Funktion follow beauty。 美しさや温かかさは、資本主義市場経済の収益計算や決算には、ほとんど反映されません。でも、人々を魅了し続ける美しい古建築物は、長期に渡って、様々な富を多方面に与えています。「時は金なり」という言い回しは一般的ですが、「美は金なり」という言葉もあってもいいと思います。「美しさ」は、お金だけに還元すべきものではないですが。

古い建物のデザインとラインに敬意をはらって立ち並ぶ現代建築。
左の赤い建物は、築100年以上。改修されて大事に使われている。右の建物は果たして改修されて使われ続けるか?それともスクラップアンドビルド?
昔の建築には、曲線や6角、8角があるが、戦後の建築は直線と3角と4角だけ。
木組の古い建築のディテールは、機能性も美観も両方備えている。
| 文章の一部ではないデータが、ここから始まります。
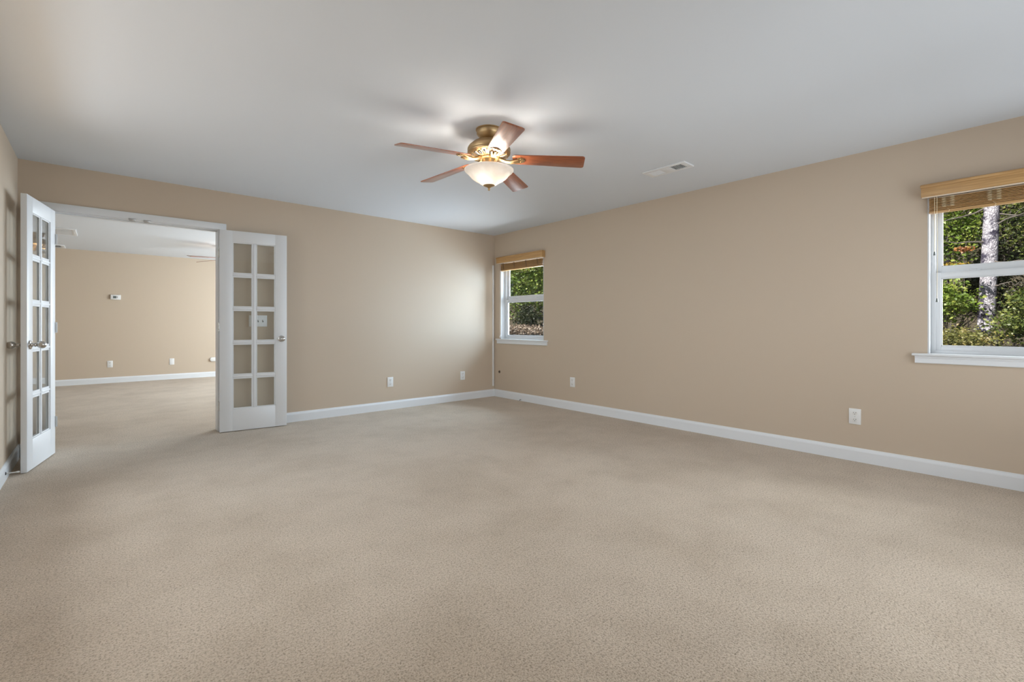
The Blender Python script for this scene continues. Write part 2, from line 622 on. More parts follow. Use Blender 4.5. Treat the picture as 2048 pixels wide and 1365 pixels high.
def french_door(name, hinge, ang, label, knob_z):
    """local X from the hinge edge, local Y = 0 at the visible face, thickness towards +Y*sgn"""
    f = MB()
    z0 = 0.006
    xs = [0, XC[0][0], XC[1][1], DW]
    f.box((0, 0, z0), (xs[1], DT, DH), 0.0025)
    f.box((xs[2], 0, z0), (DW, DT, DH), 0.0025)
    f.box((xs[1] - 0.001, 0.0002, z0), (xs[2] + 0.001, DT - 0.0002, ZR[0][0]), 0.001)
    f.box((xs[1] - 0.001, 0.0002, ZR[-1][1]), (xs[2] + 0.001, DT - 0.0002, DH), 0.001)
    o = f.build(name, M['door'])
    o.location = (hinge[0], hinge[1], 0)
    o.rotation_euler = (0, 0, ang)
    tag(o, label, 'door', None, 'structure')
    g = MB()
    a, b_ = 0.003, DT - 0.003
    # vertical muntin and four cross muntins, each with a stepped sticking
    def bar(lo, hi, ax):
        g.box((lo[0], a + 0.006, lo[1]), (hi[0], b_ - 0.006, hi[1]), 0.001)
        if ax == 'z':
            g.box((lo[0] + 0.008, a, lo[1]), (hi[0] - 0.008, b_, hi[1]), 0.003)
        else:
            g.box((lo[0], a, lo[1] + 0.008), (hi[0], b_, hi[1] - 0.008), 0.003)
    bar((XC[0][1], ZR[0][0]), (XC[1][0], ZR[-1][1]), 'z')
    for i in range(4):
        for c0, c1 in XC:
            bar((c0, ZR[i][1]), (c1, ZR[i + 1][0]), 'x')
    # glazing bead round the lights
    e = 0.009
    for (c0, c1) in XC:
        for (r0, r1) in ZR:
            for y0, y1 in ((a + 0.004, a + 0.012), (b_ - 0.012, b_ - 0.004)):
                g.box((c0 - 0.001, y0, r0), (c0 + e, y1, r1), 0.002, 1)
                g.box((c1 - e, y0, r0), (c1 + 0.001, y1, r1), 0.002, 1)
                g.box((c0, y0, r0 - 0.001), (c1, y1, r0 + e), 0.002, 1)
                g.box((c0, y0, r1 - e), (c1, y1, r1 + 0.001), 0.002, 1)
    g.build('muntin_grid', M['door'], o)
    gl = MB()
    for (c0, c1) in XC:
        for (r0, r1) in ZR:
            gl.box((c0 - 0.002, DT / 2 - 0.002, r0 - 0.002), (c1 + 0.002, DT / 2 + 0.002, r1 + 0.002))
    gg = gl.build('glazing', M['glass'], o, 0)
    gg['label'] = 'ten clear glass lights'
    for s, y in ((-1, 0.0), (1, DT)):
        k = knob_mb(s).build('door_knob', M['nickel'], o, 50)
        k.location = (DW - 0.052, y, knob_z)
        k['label'] = 'satin nickel egg-shaped knob'
    return o


def hinges(o, y):
    for z in (0.27, 1.06, 1.80):
        h = MB()
        h.tube([(-0.006, y, z - 0.045), (-0.006, y, z + 0.045)], 0.0065, 12)
        h.box((-0.003, min(y, y + 0.02), z - 0.044), (0.0005, max(y, y + 0.02), z + 0.044))
        hh = h.build('hinge', M['nickel'], o)
        hh['label'] = 'nickel butt hinge'


# right leaf, folded back almost flat against the wall (its glass shows the switches)
dA = Vector((0.887, 5.435))
dB = Vector((1.493, 5.366))
a = math.atan2(dB.y - dA.y, dB.x - dA.x)
door_r = french_door('door_1', dA, a, 'white ten-pane glazed door folded back flat in front of the three-gang switch', 0.934)
hinges(door_r, 0.006)
# left leaf, standing out from the wall beside the corner
dA = Vector((-0.290, 5.485))
dB = Vector((-0.405, 4.885))
a = math.atan2(dB.y - dA.y, dB.x - dA.x)
door_l = french_door('door_2', dA, a, 'white ten-pane glazed door standing open beside the narrow left strip of wall', 0.934)
# its visible face is the local +Y side, so shift the leaf back by its thickness
door_l.location -= Vector((-math.sin(a) * DT, math.cos(a) * DT, 0))
hinges(door_l, DT - 0.006)

# door stop on the left baseboard
ds = empty('door_stop', (XL + 0.0145, 4.73, 0.055))
tag(ds, 'small white door stop rod on the baseboard touching the open glazed door', 'door stop')
dirx = Matrix.Rotation(math.pi / 2, 4, 'Y')
MB().lathe([(0, 0), (0.011, 0), (0.011, 0.003), (0.006, 0.006), (0, 0.006)], 16, dirx).build('mount_base', M['slot'], ds)['label'] = 'dark screw plate'
sp = MB()
pts = []
for i in range(0, 181):
    th = i / 180 * 2 * math.pi * 15
    pts.append((0.005 + 0.05 * i / 180, 0.0034 * math.cos(th), 0.0034 * math.sin(th)))
sp.tube(pts, 0.0013, 5)
sp.tube([(0.004, 0, 0), (0.056, 0, 0)], 0.0028, 8)
sp.build('spring', M['cordw'], ds)
MB().lathe([(0, 0.054), (0.0055, 0.054), (0.0065, 0.060), (0.006, 0.068), (0, 0.070)], 14, dirx).build('rubber_tip', M['plastic'], ds)

# ------------------------------------------------------------------ wall plates
def wall_xf(wall, u, z):
    """local X along the wall to the viewer's right, local Y out of the wall"""
    if wall == 'back':
        return Matrix.Translation((u, YB, z)) @ Matrix.Rotation(math.pi, 4, 'Z')
    if wall == 'far':
        return Matrix.Translation((u, YF, z)) @ Matrix.Rotation(math.pi, 4, 'Z')
    return Matrix.Translation((XR, u, z)) @ Matrix.Rotation(math.pi / 2, 4, 'Z')


def place(o, wall, u, z):
    mw = wall_xf(wall, u, z)
    o.location = mw.translation
    o.rotation_euler = mw.to_euler()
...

一方で背後の現代建築は、すっきりしているが、その分、そっけない感じもする。
木組の愛らしい古建築の背後に、機能的な四角いモダンな住宅
ハンブルクの旧倉庫街に建てられたエルプ・フィルハーモニーの古いレンガとモダンな素材が組み合わさった奇抜で壮大な建物。当初の計画の10倍の建設費(約8億ユーロ)がかかったが、多くの訪問客を魅了している。次世代も魅了する数百年の資産になるか?
300年の古材にモダンな建具が、お互い引き立てるように、調和的に融合している。